I think that the fact that other animal products, such as horse and pig, have been found in beefburgers is wrong because we should have accurate information about what we are eating - even though people have been assured that the beefburgers are perfectly safe to eat (and can we be sure of that anyway?). No doubt there are lots of ingredients that are considered safe to eat but we may not necessarily want to eat them.

I heard on the news that this coalition government, has hived off the responsibility of monitoring what is contained in a food product to DEFRA, who in turn passed it on to, I believe, local authority food inspectors, who were already hard pushed (due to cuts) to carry out their regular monitoring duties.

Brabant Fri 18-Jan-13 13:34:22

Crumbs, we'd be charged more for that delicacy here in France.......

PHM12 Fri 18-Jan-13 13:32:02

My DH feels completely smug. He has always maintained "beef burgers " are to be avoided at all cost!

Deedaa Thu 17-Jan-13 23:25:46

In Italy I have eaten horse salami and horse bresaola. Tried a bit of horse steak and it really was just like beef. Have avoided the donkey although it is very popular in some parts of Italy. We should probably be more worried about the "meat products" that are added to things like burgers - remember the pink slush Jamie Oliver was showing us in chicken nuggets?

The Indian girl who didn't know beef was cow meat reminds me of an (English) boy I once worked with in Asda who was packing some pork chops while saying "Pork - that comes from pigs doesn't it?"

FlicketyB Thu 17-Jan-13 22:46:50

Surely we should be encouraging Tesco to continue with their horseburgers. Horse meat is much leaner than beef so the burgers will be much better for the consumer's health!!!!!

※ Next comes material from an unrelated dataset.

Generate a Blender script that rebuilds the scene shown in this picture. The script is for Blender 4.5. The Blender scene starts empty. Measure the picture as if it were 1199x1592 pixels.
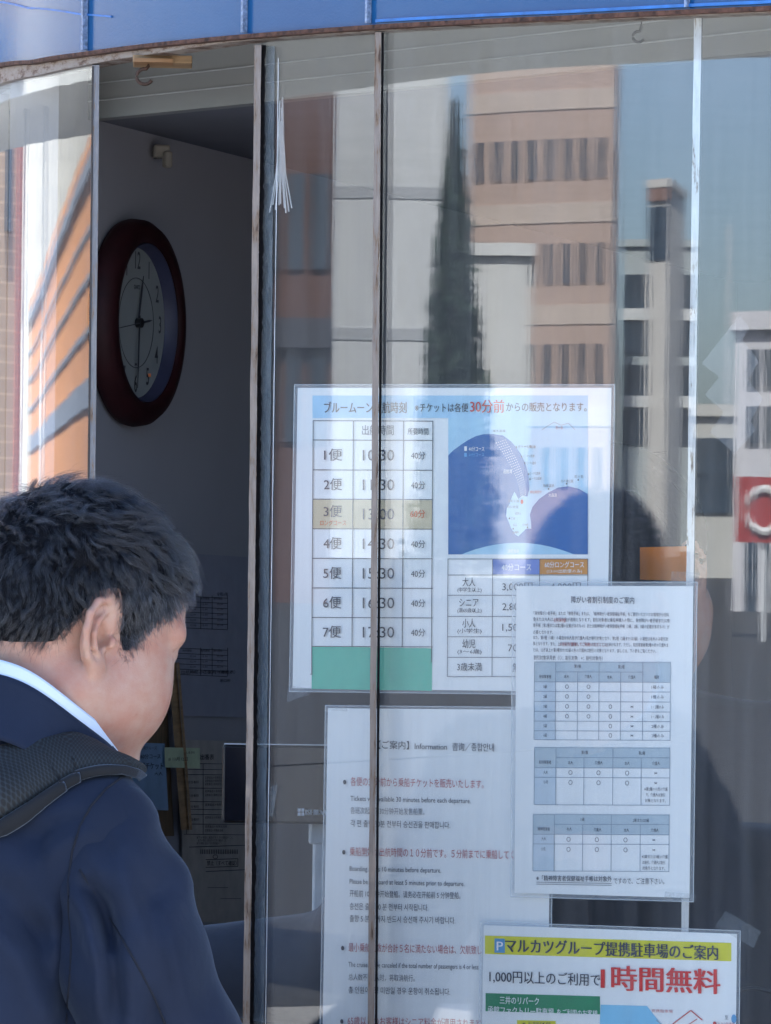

NfkDumpling Thu 17-Jan-13 21:21:51

I was introduced to Compassion in World Farming www.ciwf.org.uk and it's made me much more careful of what I buy. Ever tried asking a restaurant (especially Italian ones) where they source their chicken?

annodomini Thu 17-Jan-13 19:45:43

BTW, on a stall in a French market, containing sausages from every possible kind of animal (well, maybe not crocodile) we saw donkey sausages. Anyone here tried these?

annodomini Thu 17-Jan-13 19:41:04

In my pre-veggie days, I knowingly ate horse meat when I was 15 and on a school exchange in France; unwittingly we ate it in Madeira but when we found out what we'd been eating - and enjoying - what could we do but shrug our shoulders?
Incidentally J07, I heard someone on the radio saying that meat from older horses is more tender than meat from younger ones.

Anne58 Thu 17-Jan-13 19:30:15

Many, many years ago I worked in a place with an excellent staff canteen. I was sitting having lunch with a very young Indian colleague, and said that I was surprised that she, like me, was having the beef curry. Turns out she hadn't realised that beef was cow, and therfore forbidden.